In this article, Kukla-Gryz et al. study the interrelationships between digital piracy and the fairness of the perceived price. Most of their findings tend to the fact that subjective overpricing is the leading cause of customers’ willingness to pirate instead of legitimate purchases. The researchers apply the moral cleansing concept and reactance theory to propose that digital piracy’s sense of guilt is reduced when prices of goods are unfairly high. Some people do not care about the ethical implications of downloading content from unauthorized sources, while others morally justify their actions. Kukla-Gryz et al. carried out field experiments examining the illegitimate download of electronic books due to the unfairness of price in licensed e-book stores.
According to reactance theory, when an object is much wanted, and access is restricted through perceived costs, its demand increases, and a person can use all means, including illegal ones, to acquire the product.
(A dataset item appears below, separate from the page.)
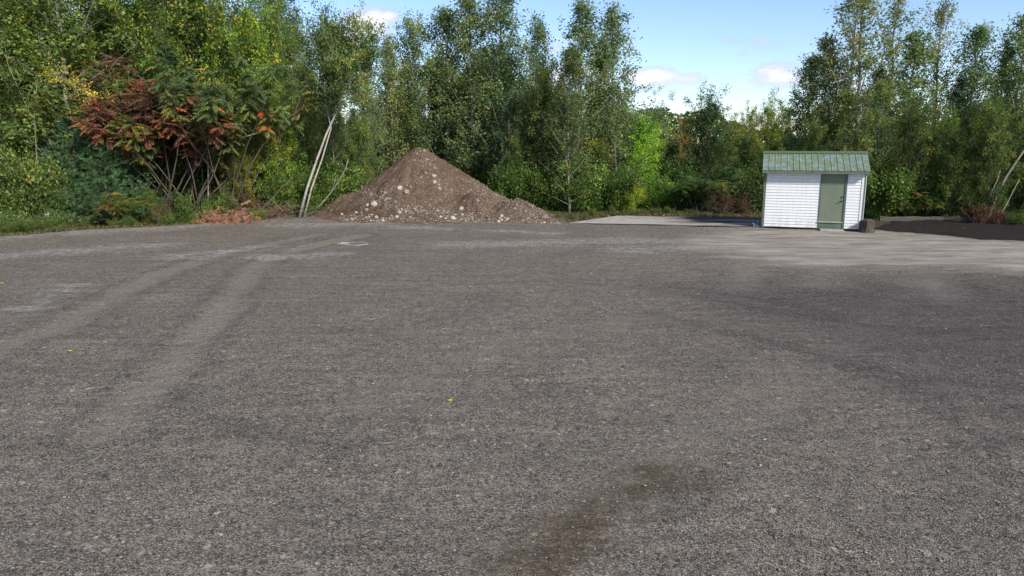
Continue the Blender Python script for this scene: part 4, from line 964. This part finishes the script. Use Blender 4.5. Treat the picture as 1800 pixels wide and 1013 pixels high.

Thus, according to Kukla-Gryz et al., digital piracy is a behavioral response of consumers to the price they perceive as unfair. Another reason that Kukla-Gryz et al. identify as the motivating factor for piracy is a negligible variable and high-fixed costs for digital markets as they differ significantly from the traditional brick-and-mortar stores. Thus, this article is useful because it deeply examines the leading causes of digital piracy.
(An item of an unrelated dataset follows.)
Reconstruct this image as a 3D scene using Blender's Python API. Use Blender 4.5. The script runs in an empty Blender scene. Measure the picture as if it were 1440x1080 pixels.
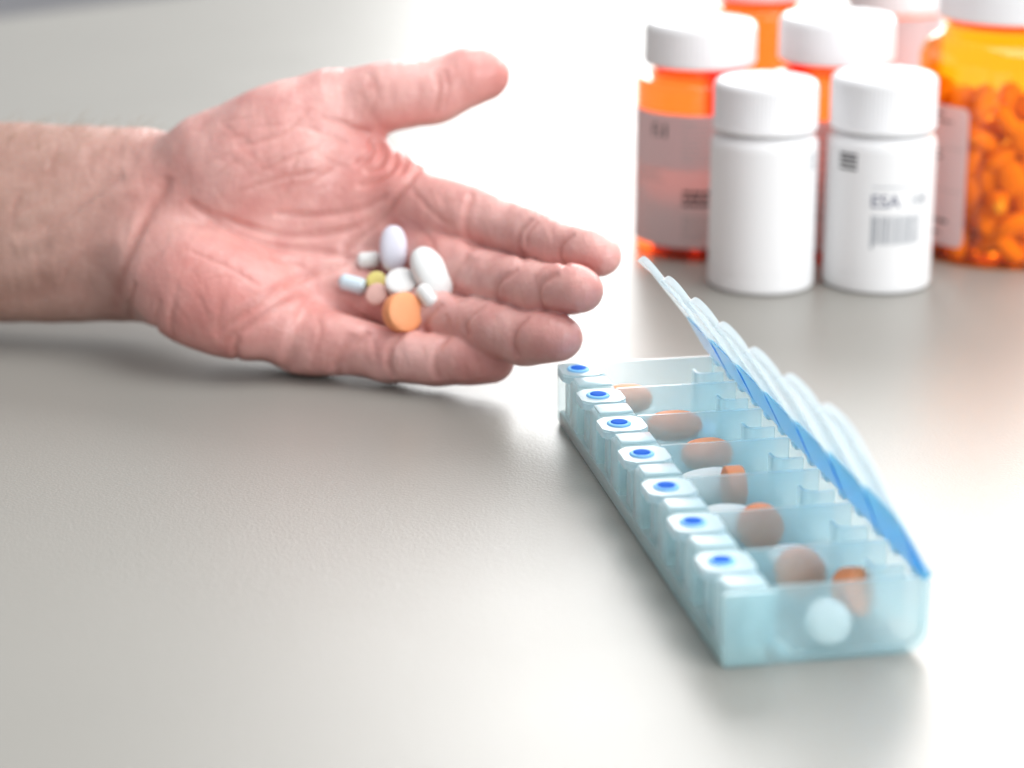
import bpy, bmesh, math, random
import numpy as np
from mathutils import Vector, Matrix
R = math.radians
S = bpy.context.scene
COL = S.collection
random.seed(7)

# ------------------------------------------------------------------ camera
F_PX, PITCH, CAM_H = 3332.352, .300374, .242021
cp, sp = math.cos(PITCH), math.sin(PITCH)
cam_d = bpy.data.cameras.new('camera')
cam = bpy.data.objects.new('camera', cam_d); COL.objects.link(cam)
cam.location = (0, 0, CAM_H)
cam.rotation_euler = (math.pi / 2 - PITCH, 0, 0)
cam_d.sensor_width = 36; cam_d.lens = F_PX / 1440 * 36
cam_d.clip_start = .01; cam_d.clip_end = 50
cam_d.dof.use_dof = True
cam_d.dof.focus_distance = .722
cam_d.dof.aperture_fstop = 6.8
cam_d.dof.aperture_blades = 9
S.camera = cam

# ------------------------------------------------------------------ light
S.view_settings.view_transform = 'Standard'
S.view_settings.look = 'None'
S.view_settings.exposure = 0.07
S.view_settings.gamma = 1
W = bpy.data.worlds.new("World"); S.world = W; W.use_nodes = True
bg = W.node_tree.nodes['Background']
bg.inputs['Color'].default_value = (.93, .96, 1, 1)
bg.inputs['Strength'].default_value = .43


def area(name, loc, target, sx, sy, power, color):
    d = bpy.data.lights.new(name, 'AREA'); d.shape = 'RECTANGLE'
    d.size, d.size_y = sx, sy; d.energy = power; d.color = color
    o = bpy.data.objects.new(name, d); COL.objects.link(o)
    o.location = loc
    v = Vector(target) - Vector(loc)
    o.rotation_euler = v.to_track_quat('-Z', 'Y').to_euler()
    return o


# the bright window behind the table, and an added soft fill light overhead
area('window_light', (1.0, 3.1, 1.16), (.1, .85, 0), 2.6, 1.78, 118, (1, .995, .99))
area('overhead_fill_light', (.45, .85, 1.4), (.05, .8, 0), 1.2, 1.2, 20, (1, 1, 1))
area('side_window_light', (1.35, -.45, .68), (.1, .8, .03), 1.3, 1.0, 28, (.98, .99, 1))

S.cycles.max_bounces = 16
S.cycles.transmission_bounces = 14
S.cycles.transparent_max_bounces = 24
S.cycles.sample_clamp_indirect = 6


# ------------------------------------------------------------------ helpers
def ray(px, py):
    a = (px - 720) / F_PX; b = -(py - 540) / F_PX
    return np.array([a, cp + b * sp, -sp + b * cp])


CAM = np.array([0, 0, CAM_H])
RT = np.array([1., 0, 0]); UP = np.array([0, sp, cp]); BK = np.array([0, -cp, sp])


def at(px, py, z=0.):
    d = ray(px, py); return CAM + d * ((z - CAM_H) / d[2])


def nt_mat(name):
    m = bpy.data.materials.new(name); m.use_nodes = True
    nt = m.node_tree
    return m, nt, nt.nodes['Principled BSDF'], nt.nodes['Material Output']


def N(nt, kind, **kw):
    n = nt.nodes.new(kind)
    for k, v in kw.items():
        if k in n.inputs.keys(): n.inputs[k].default_value = v
        else: setattr(n, k, v)
    return n


def rgb(*c): return (*c, 1)


def noise_bump(nt, bsdf, scale, strength, dist=.001, detail=3, extra=None):
    tc = N(nt, 'ShaderNodeTexCoord')
    no = N(nt, 'ShaderNodeTexNoise', Scale=scale, Detail=detail)
    nt.links.new(tc.outputs['Object'], no.inputs['Vector'])
    bu = N(nt, 'ShaderNodeBump', Strength=strength, Distance=dist)
    nt.links.new(no.outputs['Fac'], bu.inputs['Height'])
    nt.links.new(bu.outputs['Normal'], bsdf.inputs['Normal'])
    return tc, no, bu


def plastic(name, col, rough=.35, sss=0., bump=0., bscale=900, var=0.):
    m, nt, b, o = nt_mat(name)
    b.inputs['Base Color'].default_value = rgb(*col)
    b.inputs['Roughness'].default_value = rough
    if sss:
        b.inputs['Subsurface Weight'].default_value = sss
        b.inputs['Subsurface Radius'].default_value = (1, .9, .8)
        b.inputs['Subsurface Scale'].default_value = .003
    tc = None
    if bump: tc, _, _ = noise_bump(nt, b, bscale, bump, .0004)
    if var:
        tc = tc or N(nt, 'ShaderNodeTexCoord')
        n2 = N(nt, 'ShaderNodeTexNoise', Scale=600, Detail=4)
        nt.links.new(tc.outputs['Object'], n2.inputs['Vector'])
        mx = N(nt, 'ShaderNodeMix', data_type='RGBA')
        mx.inputs[6].default_value = rgb(*[c * (1 - var) for c in col])
        mx.inputs[7].default_value = rgb(*[min(1, c * (1 + var)) for c in col])
        nt.links.new(n2.outputs['Fac'], mx.inputs[0])
        nt.links.new(mx.outputs[2], b.inputs['Base Color'])
    return m


def outer_fresnel(nt, ior):
    """mirror share of the outer side of a wall only"""
    fr = N(nt, 'ShaderNodeFresnel', IOR=ior); ge = N(nt, 'ShaderNodeNewGeometry')
    iv = N(nt, 'ShaderNodeMath', operation='SUBTRACT'); iv.inputs[0].default_value = 1
    mu = N(nt, 'ShaderNodeMath', operation='MULTIPLY')
    nt.links.new(ge.outputs['Backfacing'], iv.inputs[1])
    nt.links.new(fr.outputs[0], mu.inputs[0]); nt.links.new(iv.outputs[0], mu.inputs[1])
    return mu.outputs[0]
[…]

Pham, Quoc T., et al. “Factors Affecting on the Digital Piracy Behavior: An Empirical Study in Vietnam.” Journal of Theoretical and Applied Electronic Commerce Research, vol. 15, no. 2, 2020, pp. 122-135.
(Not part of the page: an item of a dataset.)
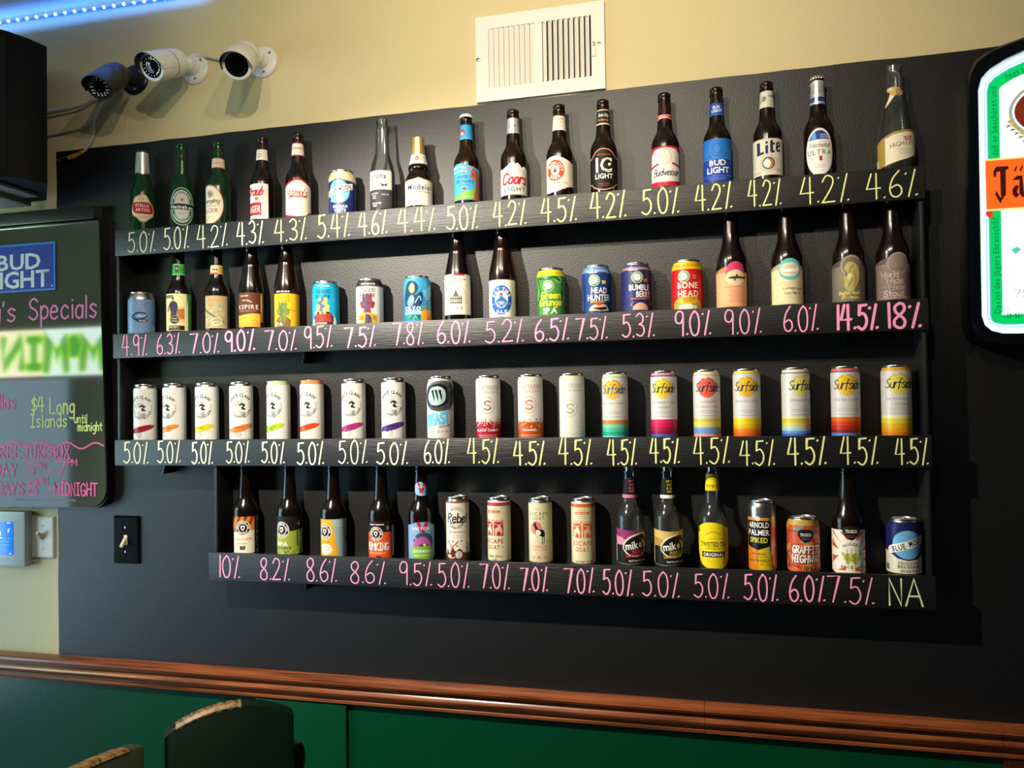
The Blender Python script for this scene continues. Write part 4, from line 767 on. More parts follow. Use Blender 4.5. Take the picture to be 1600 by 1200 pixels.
u = U(-.35, 33); a = Art(); wrap(a, CAN, 33, 13, 117, '2f86bc'); a.p([(-104, 60), (-50, 64), (-20, 90), (10, 84), (40, 100), (104, 96), (104, 117), (-104, 117)], '3f9cd0').p([(10, 84), (24, 60), (40, 72), (44, 100)], '5cb0dc').r(8, 13, 60, 40, 'e09a24').p([(6, 34), (20, 44), (50, 42), (60, 36), (60, 46), (6, 50)], '5a8c7a')
a.p(crom([(u - 18, 46), (u - 24, 70), (u - 14, 104), (u + 4, 108), (u + 14, 92), (u + 6, 74), (u + 22, 82), (u + 24, 60), (u + 12, 44)], 4, True), '1f3a5c').p(crom([(u - 10, 90), (u - 4, 102), (u + 4, 98), (u + 4, 84), (u - 4, 80)], 4, True), 'e0b070').p(crom([(u - 14, 60), (u - 4, 74), (u + 4, 66), (u - 2, 50), (u - 12, 50)], 4, True), '7ac0d0').s([(u + 6, 56), (u + 16, 72), (u + 20, 62)], 2, '9ad0e4')
a.t('CRYO', u - 1, 43, 10, 'f4f4ee', 40).t('RANGER', u, 33, 8, 'f4f4ee', 44).r(u - 20, 17, u + 18, 28, '15625c').t('IPA', u - 2, 22.5, 9, '38c08c', 30).t('VOODOO RANGER', 32, 60, 5.5, 'e8eef0', 78, rot=90)
can(-304, 1, 'deep sky blue can with white block lettering and an orange lower corner', CAN, a, 33)
u = U(-.15); a = Art(); a.r(u - 52, 24, u + 58, 119, 'e9e0cc').r(u - 52, 117, u + 58, 119, 'c9bfa6').t('NEW BELGIUM', u, 107, 4.6, 'b0443c', 50).r(u - 4, 115, u + 22, 119, 'c0303c')
a.s([(u - 26, 50), (u - 25, 74), (u - 14, 90), (u, 96), (u + 14, 90), (u + 25, 74), (u + 26, 50)], 1.6, 'b9a880').s([(u - 22, 50), (u - 21, 73), (u - 12, 86), (u, 91), (u + 12, 86), (u + 21, 73), (u + 22, 50)], .9, 'c9ba96')
a.p([(u - 6, 66), (u, 84), (u + 6, 66)], '57534a'); [a.r(u + x - 1.3, 50, u + x + 1.3, 62 + (6 if abs(x) > 8 else 10), '6a655a') for x in (-13, -9, -5, 0, 5, 9, 13)]; a.r(u - 15, 60, u + 15, 63, '57534a').r(u - 15, 50, u + 15, 53, '57534a').t('1554', u + 1, 39, 9, '4a463e', 30, 'r', gap=.4).r(u - 52, 24, u + 58, 26, 'c9bfa6').lines(u, 30, 16, 1, 3, 'b0a68c')
bottle(-203, 1, 'dark tapered bottle with cream label showing a pointed gothic arch', TAP, 'dkbrown', [('label', a, 30.6, L)])
u = U(-.08); a = Art(); a.r(-60, 14, 60, 100, 'efe8d8').r(-60, 98.5, 60, 100, 'd0c8b4').e(u, 53, 26, '1f5ca8', 34).e(u, 54, 15.5, 'efe8d8', 19.5).arc('FAT TIRE', u, 53, 20, 8.4, 'f4f0e4', span=150, k=1.28).t('ALE', u, 26.5, 8, 'f4f0e4', 28).e(u, 66, 4, 'c23a34').p([(u - 14, 50), (u - 6, 58), (u, 64), (u + 6, 58), (u + 14, 50), (u + 10, 40), (u, 36), (u - 10, 40)], '2a64ac').ring(u - 5.5, 44.5, 3.6, 4.4, 'efe8d8').ring(u + 5.5, 44.5, 3.6, 4.4, 'efe8d8').s([(u - 5.5, 44.5), (u - 1, 49), (u + 4, 49), (u + 5.5, 44.5), (u, 44.5), (u - 1, 49)], .8, 'efe8d8', sm=False).t('EST', u - 20.5, 44, 3, '9ab8dc', 7).t('91', u + 20.5, 44, 4, '9ab8dc', 6)
bottle(-94, 1, 'tapered brown bottle with white label and blue oval emblem', TAP, 'brown', [('label', a, 30.6, L)])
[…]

Pham et al. begin by acknowledging the fact that, in many parts of the world, digital products are mostly illegally consumed, a trend that has severe adverse effects on e-commerce. The researchers carried out a case study of Vietnam on the leading factors of digital piracy behavior since the country experiences relatively high cases of this illegal practice, focusing on students. In 2015, the prevalence of digital piracy in Vietnam was 78%. The consumption of illegal digital products comes from an individual’s intention since it is easy for them to understand that they are consuming unauthorized content. Pham et al. define digital piracy as the consumption of illegally obtained digital products, including e-books, music, videos, and software.
This research identifies factors for this behavior as economic, psychological, ethical, and cultural. The theory of planned behavior best describes the reason for increased incidents of digital piracy in Vietnam. There is an uneasiness of regulating the access and use of unlicensed digital products, making it possible for the pirates to download and sell the content and materials they obtain illegally. Thus, this article is reliable as it presents the findings from Vietnam’s digital piracy case study.
Smith, Michael D., and Brett Danaher. “The Digital-Piracy Dilemma.” Harvard Business Review, 2020, Web.
In this article, Smith and Danaher assess a somewhat strange position regarding the effect of digital piracy on the film industry and the digital market as a whole. They argue against the view that although copyright owners can protect their content from pirates, digital piracy increases market awareness of a product through word-of-mouth, which boosts sales. As such, some observes of the digital industry think that the efforts by governments ad individual firms to try to combat it may not bear fruits to the expected extent. However, the sales being boosted by digital piracy are the illegal ones while the legitimate continue to be negatively affected.
The suggestions Smith and Danaher propose to tackle this issue include making anti-piracy regulation stricter about making pirated content more difficult to supply, more complicated to discover, and riskier to consume. The most important thing for policymakers and regulators to do is enforcing copyrights online to protect content creators and consumers. This move will enable rights holders to develop autonomy as to the length of time their content can be accessed freely. Thus, this article is helpful as it assesses the generally accepted hypotheses regarding the effect of digital piracy.